Timbuktu

par Philippe  -  17 Juin 2014, 08:49

Drame, d'Abderrahmane Sissoko, avec Ibrahim Ahmed, Toulou Kiki, Abel Jofri, Fatoumata Diawara, Hichem Yacoubi, Ketthy Noël, Mehdi AJ Mohamed, Leyla Walet Mohamed, production : les films du warsa, Dune vision, Armada films, Arte France cinéma, Orange studio, Sylvie Pialat, Actes films, Rémi Bural, 2014.

Abderrahmane Sissoko est un cinéaste et producteur malien. Il profite de sa notoriété pour aider le cinéaste tchadien Mahmet Salet Haroun et l'association " Des cinémas pour l'Afrique" dont l'objectif est de sauver les salles de cinéma sur le continent. Il est l'un des cinéastes d'Afrique noire avec Ousmane Sembene, Idrissa Ouédraogo, Souleymane Cissé, Djibril Diop Mambaty a avoir obtenu une reconnaissance internationale. Il a étudié le cinéma de 1983 à 1989 au VGIK (Institut fédéral du cinéma russe). Il obtient le prix UCR au Festival de Cannes et le prix du meilleur court métrage au Festival du film africain de Milan en 1993 pour "Octobre". Il recevra le prix du long métrage en 1999 à ce même festival pour "La vie sur terre".
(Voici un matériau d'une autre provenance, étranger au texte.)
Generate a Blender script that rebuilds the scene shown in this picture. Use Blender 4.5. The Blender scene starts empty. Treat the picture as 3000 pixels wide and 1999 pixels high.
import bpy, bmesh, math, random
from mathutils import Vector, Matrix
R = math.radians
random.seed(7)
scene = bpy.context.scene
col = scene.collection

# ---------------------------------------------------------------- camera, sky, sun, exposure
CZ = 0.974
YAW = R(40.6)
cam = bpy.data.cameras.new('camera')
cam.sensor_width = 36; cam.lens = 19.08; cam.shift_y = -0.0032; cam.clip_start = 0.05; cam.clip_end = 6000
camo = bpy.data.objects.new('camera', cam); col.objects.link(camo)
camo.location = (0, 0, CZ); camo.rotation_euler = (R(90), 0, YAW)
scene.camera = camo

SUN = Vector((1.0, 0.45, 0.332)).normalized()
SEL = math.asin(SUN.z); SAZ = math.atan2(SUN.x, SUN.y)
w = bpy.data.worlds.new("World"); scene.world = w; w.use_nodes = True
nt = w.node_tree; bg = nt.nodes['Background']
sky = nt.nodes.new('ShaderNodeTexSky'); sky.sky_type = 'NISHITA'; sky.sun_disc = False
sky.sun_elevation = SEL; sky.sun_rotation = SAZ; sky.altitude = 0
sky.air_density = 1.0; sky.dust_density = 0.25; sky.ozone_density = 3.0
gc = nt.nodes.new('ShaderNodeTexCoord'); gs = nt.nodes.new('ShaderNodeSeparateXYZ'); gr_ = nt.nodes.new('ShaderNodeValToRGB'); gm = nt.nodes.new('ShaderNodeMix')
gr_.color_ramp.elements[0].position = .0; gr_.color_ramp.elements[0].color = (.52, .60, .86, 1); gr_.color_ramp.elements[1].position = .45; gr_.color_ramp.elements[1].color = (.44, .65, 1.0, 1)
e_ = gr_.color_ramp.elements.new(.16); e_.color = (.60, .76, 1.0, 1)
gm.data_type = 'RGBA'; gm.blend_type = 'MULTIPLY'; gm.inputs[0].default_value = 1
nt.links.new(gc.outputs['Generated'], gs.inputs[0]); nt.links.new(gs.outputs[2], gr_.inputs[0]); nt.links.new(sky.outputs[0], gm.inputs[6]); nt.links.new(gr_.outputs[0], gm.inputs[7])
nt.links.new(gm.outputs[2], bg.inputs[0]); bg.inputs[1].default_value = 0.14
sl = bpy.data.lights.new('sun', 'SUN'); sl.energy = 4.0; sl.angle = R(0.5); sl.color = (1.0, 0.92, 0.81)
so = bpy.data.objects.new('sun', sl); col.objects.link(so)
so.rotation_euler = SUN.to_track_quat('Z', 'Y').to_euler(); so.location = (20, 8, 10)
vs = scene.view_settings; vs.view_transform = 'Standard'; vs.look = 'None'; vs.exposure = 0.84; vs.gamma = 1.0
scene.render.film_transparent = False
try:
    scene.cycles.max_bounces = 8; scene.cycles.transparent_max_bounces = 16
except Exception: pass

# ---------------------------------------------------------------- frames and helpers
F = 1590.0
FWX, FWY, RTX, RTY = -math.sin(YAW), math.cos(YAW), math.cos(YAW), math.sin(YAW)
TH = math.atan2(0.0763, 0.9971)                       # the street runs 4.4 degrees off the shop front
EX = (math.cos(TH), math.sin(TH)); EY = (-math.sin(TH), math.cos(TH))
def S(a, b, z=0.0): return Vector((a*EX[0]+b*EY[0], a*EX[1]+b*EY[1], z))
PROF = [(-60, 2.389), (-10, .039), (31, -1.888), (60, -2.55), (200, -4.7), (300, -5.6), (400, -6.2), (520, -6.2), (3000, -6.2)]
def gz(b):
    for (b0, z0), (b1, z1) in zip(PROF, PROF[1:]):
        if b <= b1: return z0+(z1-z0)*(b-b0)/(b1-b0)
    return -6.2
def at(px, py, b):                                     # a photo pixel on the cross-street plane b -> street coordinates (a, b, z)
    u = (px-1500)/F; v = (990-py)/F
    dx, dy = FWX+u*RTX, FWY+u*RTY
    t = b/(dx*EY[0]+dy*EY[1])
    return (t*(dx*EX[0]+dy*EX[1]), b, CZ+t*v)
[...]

Le thème principal de l'œuvre d'Abderrahmane Sissoko est l'exil et le déplacement. Il peint l'Afrique avec des touches autobiographiques. Dans son dernier film "Bamako" (2006) il examine dans un procès fictif les accusations de la Banque mondiale dans une cour à Bamako au milieu de la vie et des tracas des habitants qui y résident. Dans le film "Timbuktu" le réalisateur raconte l'occupation de Tombouctou par les djihadistes en 2012 avant que les troupes françaises de l'opération Serval interviennent pour les déloger. Durant cette occupation les djihadistes vont commettre des exactions dont la lapidation d'un jeune couple le 27 juillet 2012 devant 200 personnes effarées dans le village d'Aguelhok au nord du Mali.

Le chef djihadiste est chargé de faire appliquer les diktats les plus surréalistes du juge du tribunal Islamique. Ce dernier interdit aux gens de chanter, de jouer de la musique, de danser et de jouer au football. Tombouctou qui était la "perle du désert " devient de plus en plus une ville fantôme ou les femmes sont de plus en plus voilées (scène ou les djihadistes imposent à une femme de vendre des poissons avec des gants et l'amènent en prison après qu'elle ait refusé) et les hommes de plus en plus soumis. Ceux qui refusent subissent des brimades comme la flagellation, l'emprisonnement ou l'amputation d'une main ou d'un pied. Seul un imam modéré tente sans grand succès de freiner la folie des occupants (scène ou l'imam demande au chef djihadiste de respecter la prière).

Dans le désert un couple de Touaregs Kidane et sa femme vivent avec leurs deux jeunes enfants en élevant quelques vaches. Les djihadistes investissent leur campement et volent leurs maigres biens. Ils finissent par se rendre compte qu'ils ont conçu leurs enfants sans être mariés. Le couple sera traduit devant le tribunal islamique et condamné après un procès expéditif à être lapidé. Pour montrer la cruauté et l'absurdité de la sentence et de son exécution le réalisateur respecte scrupuleusement le déroulement de l'événement. Le couple est amené au centre du village ou deux trous ont été creusés. Les bourreaux mettent l'homme et la femme dans les trous et les recouvrent de terre jusqu'à la taille. Ils jettent des pierres sur le couple jusqu'à ce qu'ils décèdent et laissent derrière eux deux orphelins. Cette exécution ignoble scandalise la presse internationale francophone et anglophone et incite Abderrahmane Sissoko à réaliser ce film. Ce film aurait mérité de figurer au palmarès du dernier Festival de Cannes mais il a tout de même obtenu le prix du Jury œcuménique et le prix François Chalais.